* **EXCERPTED DATA**:

----

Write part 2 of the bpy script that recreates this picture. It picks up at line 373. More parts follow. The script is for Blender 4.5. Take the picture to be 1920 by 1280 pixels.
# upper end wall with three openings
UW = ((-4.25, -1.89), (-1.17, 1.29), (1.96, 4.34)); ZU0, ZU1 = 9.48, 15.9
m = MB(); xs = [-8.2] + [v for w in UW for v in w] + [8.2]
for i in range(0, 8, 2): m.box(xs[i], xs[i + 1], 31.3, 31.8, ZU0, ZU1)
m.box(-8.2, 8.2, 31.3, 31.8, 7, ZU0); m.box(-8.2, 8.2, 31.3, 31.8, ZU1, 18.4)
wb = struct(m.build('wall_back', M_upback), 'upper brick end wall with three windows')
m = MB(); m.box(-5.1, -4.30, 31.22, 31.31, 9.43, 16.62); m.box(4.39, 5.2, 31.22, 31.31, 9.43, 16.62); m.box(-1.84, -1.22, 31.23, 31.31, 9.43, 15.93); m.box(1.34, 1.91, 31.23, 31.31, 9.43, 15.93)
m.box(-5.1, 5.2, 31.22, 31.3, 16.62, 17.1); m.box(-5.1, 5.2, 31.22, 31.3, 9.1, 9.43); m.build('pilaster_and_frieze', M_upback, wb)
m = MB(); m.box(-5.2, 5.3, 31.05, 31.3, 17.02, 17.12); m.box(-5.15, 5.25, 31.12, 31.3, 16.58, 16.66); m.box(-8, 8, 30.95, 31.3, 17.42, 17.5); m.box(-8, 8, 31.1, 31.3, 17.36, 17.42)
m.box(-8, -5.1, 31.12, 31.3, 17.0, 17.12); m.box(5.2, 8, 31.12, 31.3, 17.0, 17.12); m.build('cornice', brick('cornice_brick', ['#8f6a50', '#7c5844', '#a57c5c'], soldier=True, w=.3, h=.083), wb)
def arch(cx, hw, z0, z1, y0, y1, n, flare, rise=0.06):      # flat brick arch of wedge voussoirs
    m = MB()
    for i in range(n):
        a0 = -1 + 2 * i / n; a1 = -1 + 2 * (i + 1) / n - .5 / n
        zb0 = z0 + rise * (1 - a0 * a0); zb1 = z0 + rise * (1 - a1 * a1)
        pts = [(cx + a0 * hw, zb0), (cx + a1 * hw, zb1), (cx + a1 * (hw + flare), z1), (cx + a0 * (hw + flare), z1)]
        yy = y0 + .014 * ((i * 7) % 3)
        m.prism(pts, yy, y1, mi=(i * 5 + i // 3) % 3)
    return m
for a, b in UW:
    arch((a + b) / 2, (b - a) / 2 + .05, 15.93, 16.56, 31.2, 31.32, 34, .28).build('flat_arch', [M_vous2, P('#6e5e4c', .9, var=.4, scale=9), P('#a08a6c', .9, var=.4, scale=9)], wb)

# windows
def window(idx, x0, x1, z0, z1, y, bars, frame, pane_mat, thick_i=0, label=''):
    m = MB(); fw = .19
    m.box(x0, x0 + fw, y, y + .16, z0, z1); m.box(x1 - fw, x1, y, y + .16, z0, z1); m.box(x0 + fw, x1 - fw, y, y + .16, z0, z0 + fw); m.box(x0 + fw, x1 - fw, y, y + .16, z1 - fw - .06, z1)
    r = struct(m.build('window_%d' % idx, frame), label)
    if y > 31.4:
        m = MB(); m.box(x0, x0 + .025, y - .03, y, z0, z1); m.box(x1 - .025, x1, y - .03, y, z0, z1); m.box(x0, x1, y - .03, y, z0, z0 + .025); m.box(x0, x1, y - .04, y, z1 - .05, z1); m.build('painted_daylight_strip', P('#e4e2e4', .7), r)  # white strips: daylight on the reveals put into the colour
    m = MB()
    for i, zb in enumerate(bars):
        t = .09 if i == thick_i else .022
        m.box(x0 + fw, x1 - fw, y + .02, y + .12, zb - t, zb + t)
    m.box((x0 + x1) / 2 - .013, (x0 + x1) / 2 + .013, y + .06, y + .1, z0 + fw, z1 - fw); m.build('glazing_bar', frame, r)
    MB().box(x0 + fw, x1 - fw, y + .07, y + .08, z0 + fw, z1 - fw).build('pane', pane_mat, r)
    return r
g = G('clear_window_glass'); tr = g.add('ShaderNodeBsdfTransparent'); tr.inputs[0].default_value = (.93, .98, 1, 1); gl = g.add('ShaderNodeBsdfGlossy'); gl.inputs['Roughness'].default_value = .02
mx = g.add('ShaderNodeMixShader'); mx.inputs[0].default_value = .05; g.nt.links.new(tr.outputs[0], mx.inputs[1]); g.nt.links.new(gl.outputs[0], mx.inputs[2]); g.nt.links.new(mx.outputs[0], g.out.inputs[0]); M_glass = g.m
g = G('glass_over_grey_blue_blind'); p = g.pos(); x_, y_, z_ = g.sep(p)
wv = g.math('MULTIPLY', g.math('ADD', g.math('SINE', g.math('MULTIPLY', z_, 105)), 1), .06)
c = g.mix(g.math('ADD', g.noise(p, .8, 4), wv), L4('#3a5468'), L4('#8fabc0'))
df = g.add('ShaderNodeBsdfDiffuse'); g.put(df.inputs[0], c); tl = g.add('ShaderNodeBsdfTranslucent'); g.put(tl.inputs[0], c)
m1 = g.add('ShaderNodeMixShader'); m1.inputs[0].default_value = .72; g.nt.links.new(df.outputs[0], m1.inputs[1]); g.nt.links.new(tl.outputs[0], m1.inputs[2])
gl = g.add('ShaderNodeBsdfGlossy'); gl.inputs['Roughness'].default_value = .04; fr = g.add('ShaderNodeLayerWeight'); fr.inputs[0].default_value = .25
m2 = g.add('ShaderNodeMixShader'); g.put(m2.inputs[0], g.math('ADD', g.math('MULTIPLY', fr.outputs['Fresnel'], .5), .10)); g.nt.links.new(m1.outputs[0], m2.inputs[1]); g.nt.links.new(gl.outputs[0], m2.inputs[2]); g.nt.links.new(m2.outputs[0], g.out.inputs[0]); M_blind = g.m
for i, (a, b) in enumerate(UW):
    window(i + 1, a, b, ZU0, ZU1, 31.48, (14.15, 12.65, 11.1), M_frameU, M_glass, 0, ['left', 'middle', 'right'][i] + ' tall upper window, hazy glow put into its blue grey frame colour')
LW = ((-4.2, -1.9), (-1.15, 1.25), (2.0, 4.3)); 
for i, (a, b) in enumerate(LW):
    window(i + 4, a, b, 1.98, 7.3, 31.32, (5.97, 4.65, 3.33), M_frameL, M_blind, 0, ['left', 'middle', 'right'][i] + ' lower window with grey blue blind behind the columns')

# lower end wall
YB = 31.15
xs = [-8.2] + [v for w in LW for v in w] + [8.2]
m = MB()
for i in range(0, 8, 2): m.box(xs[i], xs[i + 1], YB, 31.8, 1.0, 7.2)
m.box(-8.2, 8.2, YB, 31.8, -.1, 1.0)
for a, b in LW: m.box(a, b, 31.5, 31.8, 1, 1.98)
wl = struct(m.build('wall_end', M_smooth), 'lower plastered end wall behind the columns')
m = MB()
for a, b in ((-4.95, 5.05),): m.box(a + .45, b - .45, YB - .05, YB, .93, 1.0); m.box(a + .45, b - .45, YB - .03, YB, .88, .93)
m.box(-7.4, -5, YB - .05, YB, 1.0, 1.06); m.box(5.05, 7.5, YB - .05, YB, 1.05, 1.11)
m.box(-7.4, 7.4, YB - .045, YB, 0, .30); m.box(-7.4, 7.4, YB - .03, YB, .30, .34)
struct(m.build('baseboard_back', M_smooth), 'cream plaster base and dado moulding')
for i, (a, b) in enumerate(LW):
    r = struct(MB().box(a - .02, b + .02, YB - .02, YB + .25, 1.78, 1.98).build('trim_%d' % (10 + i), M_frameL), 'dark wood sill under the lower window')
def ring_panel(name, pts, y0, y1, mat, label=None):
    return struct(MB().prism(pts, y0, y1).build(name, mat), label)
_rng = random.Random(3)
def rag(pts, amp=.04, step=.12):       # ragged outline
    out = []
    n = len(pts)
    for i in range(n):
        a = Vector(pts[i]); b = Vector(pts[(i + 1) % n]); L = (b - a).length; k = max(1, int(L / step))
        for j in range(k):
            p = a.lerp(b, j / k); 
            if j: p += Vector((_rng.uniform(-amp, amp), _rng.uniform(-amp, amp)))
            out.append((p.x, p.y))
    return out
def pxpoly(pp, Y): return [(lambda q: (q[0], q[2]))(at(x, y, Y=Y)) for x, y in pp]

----

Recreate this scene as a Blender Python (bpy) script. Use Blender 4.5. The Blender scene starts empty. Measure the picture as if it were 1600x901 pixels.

----

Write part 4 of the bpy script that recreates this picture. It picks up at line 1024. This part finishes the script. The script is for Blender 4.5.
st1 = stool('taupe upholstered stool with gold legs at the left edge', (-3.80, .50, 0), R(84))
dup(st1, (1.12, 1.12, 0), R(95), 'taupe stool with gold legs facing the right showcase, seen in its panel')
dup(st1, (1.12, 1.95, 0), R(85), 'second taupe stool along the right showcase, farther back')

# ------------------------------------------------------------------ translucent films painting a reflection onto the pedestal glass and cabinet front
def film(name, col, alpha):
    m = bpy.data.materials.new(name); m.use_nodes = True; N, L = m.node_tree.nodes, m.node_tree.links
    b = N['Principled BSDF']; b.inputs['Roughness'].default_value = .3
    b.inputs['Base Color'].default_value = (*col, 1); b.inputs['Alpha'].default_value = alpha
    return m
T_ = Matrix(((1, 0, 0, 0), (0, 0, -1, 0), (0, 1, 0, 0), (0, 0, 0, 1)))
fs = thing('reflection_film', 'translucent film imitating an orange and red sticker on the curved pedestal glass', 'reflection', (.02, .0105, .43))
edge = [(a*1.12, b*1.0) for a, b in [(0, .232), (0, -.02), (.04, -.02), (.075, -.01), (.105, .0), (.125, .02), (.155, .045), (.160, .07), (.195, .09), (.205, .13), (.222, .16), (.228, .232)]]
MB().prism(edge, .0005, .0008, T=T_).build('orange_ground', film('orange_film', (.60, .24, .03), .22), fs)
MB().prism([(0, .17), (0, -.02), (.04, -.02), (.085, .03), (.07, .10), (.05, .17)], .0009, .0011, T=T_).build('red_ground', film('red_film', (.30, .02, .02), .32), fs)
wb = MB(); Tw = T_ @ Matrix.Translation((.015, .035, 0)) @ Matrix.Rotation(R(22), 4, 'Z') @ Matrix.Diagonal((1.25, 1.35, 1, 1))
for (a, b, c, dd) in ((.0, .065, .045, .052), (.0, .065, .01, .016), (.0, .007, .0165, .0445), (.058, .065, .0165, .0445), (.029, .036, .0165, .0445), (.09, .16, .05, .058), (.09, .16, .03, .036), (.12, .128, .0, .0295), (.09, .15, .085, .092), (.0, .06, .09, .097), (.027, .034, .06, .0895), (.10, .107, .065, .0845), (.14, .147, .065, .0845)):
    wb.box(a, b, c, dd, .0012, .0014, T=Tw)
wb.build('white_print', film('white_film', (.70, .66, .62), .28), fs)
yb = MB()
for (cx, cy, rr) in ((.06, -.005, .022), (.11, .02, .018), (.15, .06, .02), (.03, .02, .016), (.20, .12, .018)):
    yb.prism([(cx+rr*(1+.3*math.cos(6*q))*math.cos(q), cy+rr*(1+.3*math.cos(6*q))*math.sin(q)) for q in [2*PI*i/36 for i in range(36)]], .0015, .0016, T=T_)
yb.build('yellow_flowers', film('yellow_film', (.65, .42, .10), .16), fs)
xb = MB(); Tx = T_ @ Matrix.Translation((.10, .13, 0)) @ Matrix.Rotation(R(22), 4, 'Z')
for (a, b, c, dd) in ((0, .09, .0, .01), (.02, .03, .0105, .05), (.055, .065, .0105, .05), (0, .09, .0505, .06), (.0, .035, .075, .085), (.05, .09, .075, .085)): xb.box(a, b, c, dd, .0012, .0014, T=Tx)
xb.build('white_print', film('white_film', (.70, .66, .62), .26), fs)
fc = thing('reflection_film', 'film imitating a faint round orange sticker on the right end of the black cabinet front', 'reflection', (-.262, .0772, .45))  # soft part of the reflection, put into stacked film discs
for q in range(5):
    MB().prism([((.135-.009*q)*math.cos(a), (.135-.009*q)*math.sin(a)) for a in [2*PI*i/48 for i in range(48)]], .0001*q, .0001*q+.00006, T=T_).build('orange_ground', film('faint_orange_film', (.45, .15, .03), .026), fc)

----

* **TASK DETAILS**: Repeat word for word the stretch of lines from the one with "Write part 4" down to the one with "dup(st1, (1.12, 1.95, 0), R(85), 'second", both included.

* **WRITTEN RESPONSE**:
Write part 4 of the bpy script that recreates this picture. It picks up at line 1024. This part finishes the script. The script is for Blender 4.5.
st1 = stool('taupe upholstered stool with gold legs at the left edge', (-3.80, .50, 0), R(84))
dup(st1, (1.12, 1.12, 0), R(95), 'taupe stool with gold legs facing the right showcase, seen in its panel')
dup(st1, (1.12, 1.95, 0), R(85), 'second taupe stool along the right showcase, farther back')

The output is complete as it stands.